Kind of cowardly, like the D’s in general, and certain ones, in particular.
These times, clearly, call for courage and bold innovation, not capitulation to selfish greed, mindless fear, and state secrecy, “secret” law and killing at a distance on the whims of one man or woman. Democrat or Republican. The President of the United States of America.
In my opinion.
DW
Are you insinuating that there were Rove-inspired antics by the Dems to disrupt the Rethug primary, to improve Coons’ chances of winning the general election?
One flaw in the theory:
Delaware’s primary system is party only — ie, independents aren’t allowed to vote in them. If I’m Olympia Snowe in Maine, where independents can vote, this race doesn’t scare me so much. I still wouldn’t take the Tea Party insurgent lightly, but it’s a much bigger climb for them in moderate/blue states where independents can vote in primaries. Just look at NH — the insurgent Tea Party candidate lost to the establishment pick, even if the margin was small. The establishment pick certainly would have lost had it not been for the fact independents could vote in it.
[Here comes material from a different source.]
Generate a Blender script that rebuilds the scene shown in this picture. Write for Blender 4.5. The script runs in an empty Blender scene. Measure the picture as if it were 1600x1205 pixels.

She may have lost badly without those independent votes.
That’s inevitable… the ‘striking fear’ episode for us in that state was the primary, which we unfortunately lost*.
*The election, of course, was almost certainly rigged for the incumbent. Sadly. And to the Democratic Party’s demise.
I second every thing you said. Excellent post.
I suspect because they never wanted or intended to do the things we wanted them to do.
Coons is really the worst that one might imagine from a county-level pol whose main objective was to create laws to allow the Billionaire Club to circumvent our land use code.
But the DE GOP didn’t need any DEM interference in this primary. They had their hands full with the Koch agenda to eradicate the moderate Castle who had *gasp* voted for the cap and trade bill.
Coons is a steadfast DLCer as most of the DE DEM Tom Carper underlings of the last few decades. He will NOT be progressive when it comes to the corporate agenda. He is a GORE, Inc. family member and on all the ‘right’ Boards with Tommy C., Governor Jack Markell (who made his millions with Nextel) and Pete duPont.